You have to ask permission for everything: to get food from the fridge, cook, watch TV, use the phone, go in the backyard or take a shower. How can you feel at home when you have to ask to eat or can’t go outside unless you have a staff member with you? The signs on the wall – about treating the staff with respect and no smoking allowed – make it feel more like an institution than a home.

Where are the rules that say staff should treat us with respect?

One time, the other girls and I were sitting at the table, laughing, when one of the staff said, “If you don’t be quiet, you’re all getting consequences.” (A consequence is a punishment.) We’re supposed to sit there and be bored all day? In my family, we had our fun at the dinner table because that’s when everyone was together. We weren’t going to take turns being quiet that day, so we all got a consequence.

One night, I wanted to go to bed and a staff was sitting at the table with the light on. We can’t have our doors closed, so I said, “Can you please turn off that light? Me and my roommate can’t sleep when the light is on.” She said, “When I’m ready.” Ten minutes later, she finally turned it off.

The other girls feel just like me. My roommate Shante said, “I feel like I’m on lockdown.”

Another housemate, Desirae, suggested ways to make the group home better: “Minimize some of the rules and restrictions, take us out more to places we enjoy, [give us] a responsible amount of money per week, and make us feel at home instead of in jail.”

A few staff members are really there for us. Ms. Sherea is teaching me how to drive. Ms. Monique is young and cool and laid back, and lets us play the radio in the van. Last spring Ms. Menava, the house social worker and staff supervisor, said I was doing good and took me to the spa for a manicure.

But some of the staff members don’t treat it like a serious job. One of the staff said to me, “This job is just gas money.” If it’s just gas money, you’re going to have a negative attitude.

A lot of times the girls don’t give respect to the staff, because they’re dealing with being taken away from their families. The staff should make it easier for us, knowing what we’re going through. All that teenagers want is respect, and they’ll give it in return.

Instead, the staff will argue just to get the last word. If one of the girls says to the staff, “Shut up,” the staff isn’t supposed to respond, “No, you shut up!” They’re supposed to be teaching us not to argue.

I don’t want the group home director to think I don’t appreciate everything she does. But she doesn’t always know what her staff does.

I’m not the only one who feels this way. A year ago I was at a meeting with California Youth Connection (CYC), a group of youth who advocate for changes in foster care, and the topic was group homes. My friend Myriam said, “I hate being in my group home.” The CYC workers asked why. Everybody yelled out reasons.

Then a person from the CYC said there should be staff training, with input from the kids.
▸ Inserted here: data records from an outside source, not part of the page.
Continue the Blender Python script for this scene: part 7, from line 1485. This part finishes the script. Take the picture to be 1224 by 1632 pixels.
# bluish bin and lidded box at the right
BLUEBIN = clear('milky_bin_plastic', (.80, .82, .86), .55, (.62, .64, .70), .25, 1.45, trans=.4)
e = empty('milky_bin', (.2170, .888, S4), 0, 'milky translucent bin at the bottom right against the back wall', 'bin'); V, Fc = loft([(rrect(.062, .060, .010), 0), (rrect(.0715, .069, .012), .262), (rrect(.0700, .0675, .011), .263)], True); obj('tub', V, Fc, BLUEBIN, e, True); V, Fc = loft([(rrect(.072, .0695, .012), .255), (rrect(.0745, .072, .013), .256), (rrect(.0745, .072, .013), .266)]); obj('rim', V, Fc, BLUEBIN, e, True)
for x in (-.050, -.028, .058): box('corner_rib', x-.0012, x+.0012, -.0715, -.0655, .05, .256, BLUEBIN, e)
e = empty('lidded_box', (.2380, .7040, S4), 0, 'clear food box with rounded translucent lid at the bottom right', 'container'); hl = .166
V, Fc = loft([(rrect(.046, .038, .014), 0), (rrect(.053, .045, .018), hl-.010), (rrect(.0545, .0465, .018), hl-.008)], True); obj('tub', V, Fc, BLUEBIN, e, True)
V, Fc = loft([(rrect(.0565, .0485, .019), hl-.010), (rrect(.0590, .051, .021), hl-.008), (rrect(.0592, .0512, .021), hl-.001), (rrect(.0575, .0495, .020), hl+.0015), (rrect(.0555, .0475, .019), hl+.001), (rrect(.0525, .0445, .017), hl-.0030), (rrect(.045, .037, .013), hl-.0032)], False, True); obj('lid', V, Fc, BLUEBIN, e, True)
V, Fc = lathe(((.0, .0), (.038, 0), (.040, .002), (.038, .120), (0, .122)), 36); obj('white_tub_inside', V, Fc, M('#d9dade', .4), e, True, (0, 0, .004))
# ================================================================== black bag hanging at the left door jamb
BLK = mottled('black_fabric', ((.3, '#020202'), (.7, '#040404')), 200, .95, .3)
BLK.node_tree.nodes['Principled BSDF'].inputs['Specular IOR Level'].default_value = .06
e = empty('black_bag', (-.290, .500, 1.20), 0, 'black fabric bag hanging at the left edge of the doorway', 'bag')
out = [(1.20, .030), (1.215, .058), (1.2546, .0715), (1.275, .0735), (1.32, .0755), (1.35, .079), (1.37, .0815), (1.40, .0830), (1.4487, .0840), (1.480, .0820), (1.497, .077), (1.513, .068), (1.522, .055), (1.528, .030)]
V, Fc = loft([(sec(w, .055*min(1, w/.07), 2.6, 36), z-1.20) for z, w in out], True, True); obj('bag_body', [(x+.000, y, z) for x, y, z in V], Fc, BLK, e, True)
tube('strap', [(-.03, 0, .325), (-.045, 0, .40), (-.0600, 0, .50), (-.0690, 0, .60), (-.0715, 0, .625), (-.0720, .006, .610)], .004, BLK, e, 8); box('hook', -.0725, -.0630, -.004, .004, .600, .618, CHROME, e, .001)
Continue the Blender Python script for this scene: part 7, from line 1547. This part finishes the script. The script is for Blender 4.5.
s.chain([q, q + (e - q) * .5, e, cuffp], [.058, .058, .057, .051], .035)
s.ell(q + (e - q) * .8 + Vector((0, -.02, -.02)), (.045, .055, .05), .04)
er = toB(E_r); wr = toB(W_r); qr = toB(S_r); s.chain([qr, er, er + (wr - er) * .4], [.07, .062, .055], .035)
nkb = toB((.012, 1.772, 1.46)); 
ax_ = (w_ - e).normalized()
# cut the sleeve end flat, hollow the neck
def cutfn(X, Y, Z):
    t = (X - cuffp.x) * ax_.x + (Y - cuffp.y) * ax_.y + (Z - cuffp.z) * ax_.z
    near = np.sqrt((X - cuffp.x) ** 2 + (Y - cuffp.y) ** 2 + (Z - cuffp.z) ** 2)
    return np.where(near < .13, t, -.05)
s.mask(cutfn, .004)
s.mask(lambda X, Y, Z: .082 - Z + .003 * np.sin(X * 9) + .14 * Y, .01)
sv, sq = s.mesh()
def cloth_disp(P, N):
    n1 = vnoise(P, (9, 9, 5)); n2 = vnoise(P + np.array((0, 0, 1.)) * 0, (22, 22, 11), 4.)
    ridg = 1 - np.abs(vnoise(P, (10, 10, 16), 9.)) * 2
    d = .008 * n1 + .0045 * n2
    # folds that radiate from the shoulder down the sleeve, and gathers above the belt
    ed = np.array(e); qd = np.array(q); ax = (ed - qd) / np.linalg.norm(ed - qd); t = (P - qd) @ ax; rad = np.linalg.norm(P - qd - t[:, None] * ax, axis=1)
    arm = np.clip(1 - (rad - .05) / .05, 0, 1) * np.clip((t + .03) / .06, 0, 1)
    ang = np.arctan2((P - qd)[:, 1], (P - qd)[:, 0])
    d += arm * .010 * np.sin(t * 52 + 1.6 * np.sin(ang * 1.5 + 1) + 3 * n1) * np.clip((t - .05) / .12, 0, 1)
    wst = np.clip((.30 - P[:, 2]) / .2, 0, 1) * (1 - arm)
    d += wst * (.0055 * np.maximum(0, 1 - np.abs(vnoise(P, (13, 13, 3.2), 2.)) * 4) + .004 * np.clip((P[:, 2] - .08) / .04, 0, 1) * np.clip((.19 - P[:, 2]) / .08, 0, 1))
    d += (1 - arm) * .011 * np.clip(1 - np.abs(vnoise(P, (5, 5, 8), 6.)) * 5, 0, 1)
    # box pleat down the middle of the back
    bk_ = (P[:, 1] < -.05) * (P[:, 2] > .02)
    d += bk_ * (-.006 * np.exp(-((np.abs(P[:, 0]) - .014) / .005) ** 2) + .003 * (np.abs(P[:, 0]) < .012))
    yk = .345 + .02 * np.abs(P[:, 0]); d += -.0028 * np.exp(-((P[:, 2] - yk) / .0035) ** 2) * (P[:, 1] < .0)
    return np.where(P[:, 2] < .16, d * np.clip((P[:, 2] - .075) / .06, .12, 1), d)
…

The room went crazy. All of us shouted “Yeah!” I was thinking, “Maybe we’re getting somewhere.” Hopefully, the foster care system will take this into consideration and make it happen.

Not all group homes are bad. But a lot of group homes are not run with as much care as they should be. Group homes should be places where foster youth can grow up, feel like they belong and get help with their issues. It should be a home, not just a place to sleep.